Keramisch skulpturale Experimente

Die Gefäße von Almut Tuma sind im gewissen Sinne Stillleben, solitäre, für sich stehende Einzelformen, die sich jedoch auch zu Ensembles zusammenstellen lassen. Gefäße umschließen etwas, sie umfassen Raum. Ohne die Gefäße wäre der Raum garnicht sichtbar, erst das Einschließen als Begrenzung macht den Raum erfahrbar. Und das ist das Entscheidende, es geht Almut Tuma nur um den Raum als Raumbewältigung und Raumerfassung. Also um Gefäß und Form. Die keramischen Arbeiten sind Plastiken, das Plastische steht im Vordergrund und nicht ein möglicher Gebrauch und praktischer Nutzen.

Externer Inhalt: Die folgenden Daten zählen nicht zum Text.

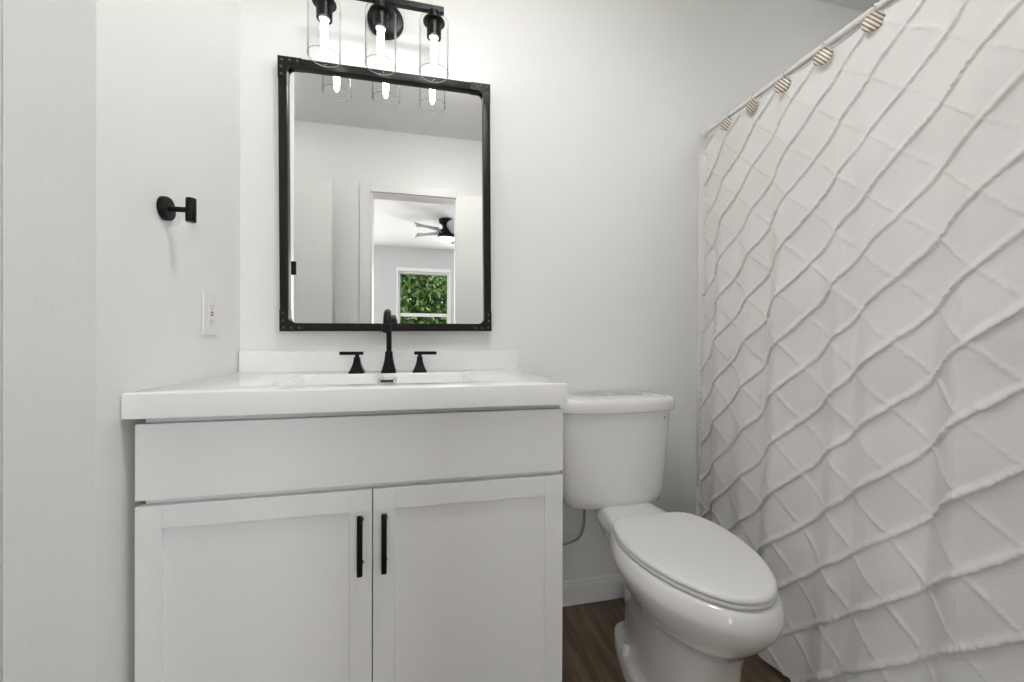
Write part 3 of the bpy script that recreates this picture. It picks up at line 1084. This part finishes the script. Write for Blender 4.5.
ceiling_fill((1.66, .60, ZC), 'added round white ceiling fill lamp over the bathtub', SHOWER_FILL_W, 'shower_fill_glow')

# ------------------------------------------------------------------ bedroom: window, fan, tree
def window():
    t = empty('window_1', ((WX0 + WX1) / 2, BY, WZ0))
    struct(t)
    O = Vector(((WX0 + WX1) / 2, BY, WZ0))
    def b(x0, x1, y0, y1, z0, z1): return (x0 - O.x, x1 - O.x, y0 - O.y, y1 - O.y, z0 - O.z, z1 - O.z)
    c = .03
    bx('window_casing', M['trim'], [b(WX0 - c, WX0, BY, BY + .016, WZ0 - .06, WZ1 + .06), b(WX1, WX1 + c, BY, BY + .016, WZ0 - .06, WZ1 + .06),
                                   b(WX0, WX1, BY, BY + .016, WZ1, WZ1 + .06), b(WX0, WX1, BY, BY + .016, WZ0 - .06, WZ0)], t, bev=.002)
    f = .028
    bx('window_frame', M['trim'], [b(WX0, WX0 + f, BY - .07, BY - .03, WZ0, WZ1), b(WX1 - f, WX1, BY - .07, BY - .03, WZ0, WZ1),
                                  b(WX0 + f, WX1 - f, BY - .07, BY - .03, WZ1 - f, WZ1), b(WX0 + f, WX1 - f, BY - .07, BY - .03, WZ0, WZ0 + f),
                                  b(WX0 + f, WX1 - f, BY - .075, BY - .028, 1.443, 1.500)], t, bev=.002)
    bx('window_pane', M['pane'], b(WX0 + f, WX1 - f, BY - .052, BY - .048, WZ0 + f, WZ1 - f), t)
    bx('blind_slats', M['trim'], [b(WX0 + f + .002, WX1 - f - .002, BY - .030, BY - .008, WZ1 - f - .002 - k * .012 - .004, WZ1 - f - .002 - k * .012) for k in range(2)], t)
window()

def fill_window(n, loc, rz=0.0):
    """added window surround with white sheer, dressing for a bedroom fill light"""
    t = empty('window_%d' % n, loc, rz)  # unseen window, added to carry a fill area light
    struct(t)
    c = .07
    hw, hh = (.57 if n < 4 else .67), 1.50
    bx('window_casing', M['trim'], [(-hw - c, -hw, 0, .024, -c, hh + c), (hw, hw + c, 0, .024, -c, hh + c), (-hw, hw, 0, .024, hh, hh + c), (-hw, hw, 0, .024, -c, 0)], t, bev=.002)
    bx('added_sheer', M['trim'], (-hw, hw, .002, .010, 0, hh), t)
fill_window(2, (-1.55, BY, .70))
fill_window(3, (1.40, BY, .70))
fill_window(4, (BX0, -1.85, .70), -PI / 2)

def ceiling_fan():
    fx, fy = .322, -2.34
    t = empty('ceiling_fan', (fx, fy, ZC))
    tag(t, 'black flush ceiling fan with lit round lamp, seen in the mirror', 'ceiling fan')
    bm = bmesh.new()
    lathe(bm, (0, 0, -.0005), (0, 0, -1), [(0, .10), (.045, .095), (.06, .070), (.075, .055), (.13, .055), (.14, .06)], 40)
    build('canopy', bm, M['black'], t, smooth=True, angle=40)
    bm = bmesh.new()
    lathe(bm, (0, 0, -.125), (0, 0, -1), [(0, .05), (.012, .085), (.05, .105), (.095, .112), (.118, .108)], 40)
    build('motor_housing', bm, M['black'], t, smooth=True, angle=40)
    bm = bmesh.new()
    lathe(bm, (0, 0, -.243), (0, 0, -1), [(0, .103), (.015, .100), (.03, .08), (.038, .04), (.040, .001)], 40)
    build('light_diffuser', bm, M['fanlight'], t, smooth=True)
    for k in range(5):
        a = 2 * PI * k / 5 + math.radians(1)
        bm = bmesh.new()
        rg = []
        for r, w in ((.10, .035), (.16, .06), (.24, .080), (.34, .085), (.43, .080), (.465, .06), (.48, .03)):
            tl = .042
            rg.append([Vector((r, -w, -.004 - tl)), Vector((r, w, -.004 + tl)), Vector((r, w, .003 + tl)), Vector((r, -w, .003 - tl))])
        loft(bm, rg)
        bmesh.ops.rotate(bm, verts=bm.verts, cent=(0, 0, 0), matrix=Matrix.Rotation(a, 3, 'Z'))
        bmesh.ops.translate(bm, verts=bm.verts, vec=(0, 0, -.155))
        build('blade', bm, M['blade'], t)
ceiling_fan()

def tree(name, x, y, h, r, label, seed, n):
    t = empty(name, (x, y, -1.2))
    tag(t, label, 'tree', None)
    bm = bmesh.new()
    tube(bm, [(0, 0, 0), (.05, .03, h * .3), (-.03, .05, h * .6), (.04, 0, h * .85)], [.16, .13, .09, .03], 12)
    rr = random.Random(seed)
    for k in range(9):
        a = rr.uniform(0, 6.28)
        z = h * rr.uniform(.35, .75)
        tube(bm, [(0, 0, z), (math.cos(a) * r * .4, math.sin(a) * r * .4, z + .35), (math.cos(a) * r * .8, math.sin(a) * r * .8, z + .55)], [.05, .035, .012], 8)
    build('trunk', bm, M['bark'], t, smooth=True)
    g = np.random.default_rng(seed)
    blobs = [(g.uniform(-.75, .75) * r, g.uniform(-.7, .7) * r, h * g.uniform(.15, .98), r * g.uniform(.28, .48)) for _ in range(40)]
    co, fc = [], []
    for i in range(n):
        b = blobs[g.integers(len(blobs))]
        v = g.normal(size=3)
        v /= np.linalg.norm(v)
        p = np.array(b[:3]) + v * b[3] * g.uniform(.75, 1.05)
        a = g.normal(size=3)
        a /= np.linalg.norm(a)
        c = np.cross(a, g.normal(size=3))
        c /= np.linalg.norm(c)
        L_ = g.uniform(.05, .085)
        k = len(co)
        co += [p - a * L_, p + c * L_ * .45, p + a * L_, p - c * L_ * .45]
        fc.append((k, k + 1, k + 2, k + 3))
    me = bpy.data.meshes.new('foliage')
    me.from_pydata([tuple(map(float, c)) for c in co], [], fc)
    me.materials.append(M['leaf'])
    o = bpy.data.objects.new('foliage', me)
    link(o, t)
tree('garden_tree', .15, -8.2, 5.0, 2.0, 'leafy green tree filling the bedroom window in the mirror', 3, 26000)
g_ = bx('lawn', M['soil'], (-9, 9, -16, BY - .1, -1.26, -1.2))
struct(g_)
g_.name = 'ground'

In der japanischen Kunst findet sich das Alltägliche mit dem Wunderbaren in idealer Weise verbunden. Es hat lange gedauert, bis die europäische Kultur das Denken in hierarchischen Wertungen, was die Materialien und die Dinge überhaupt betrifft, abstreifen konnte. Neben aller Kunstfertigkeit findet sich in der japanischen Kultur auch immer der Sinn für das Kleine, Schwache oder Unbedeutende. Diese Demut vor den Dingen kennt das Lob des Schattens. Gute Keramik hat auch etwas mit dieser Ehrfurcht vor dem Unbedeutenden zu tun.

So verzichtet Almut Tuma auf ausladende kunstherrliche Gesten und widmet sich neben der schönen, einfachen Form auch dem schlichten So-Sein des Materials. Das Material, seine möglichst natürliche Verarbeitung bestimmt die Technik, keramischen Verfahren. Das ungemein Elementare des Herstellungsprozesses, die Bedingungen der Hitze beim Brennen, das Feuer und der Kohlenstoff bieten an sich schon soviel Potenzial für Schönheit, das auf bizarre Glasuren getrost verzichtet werden kann.  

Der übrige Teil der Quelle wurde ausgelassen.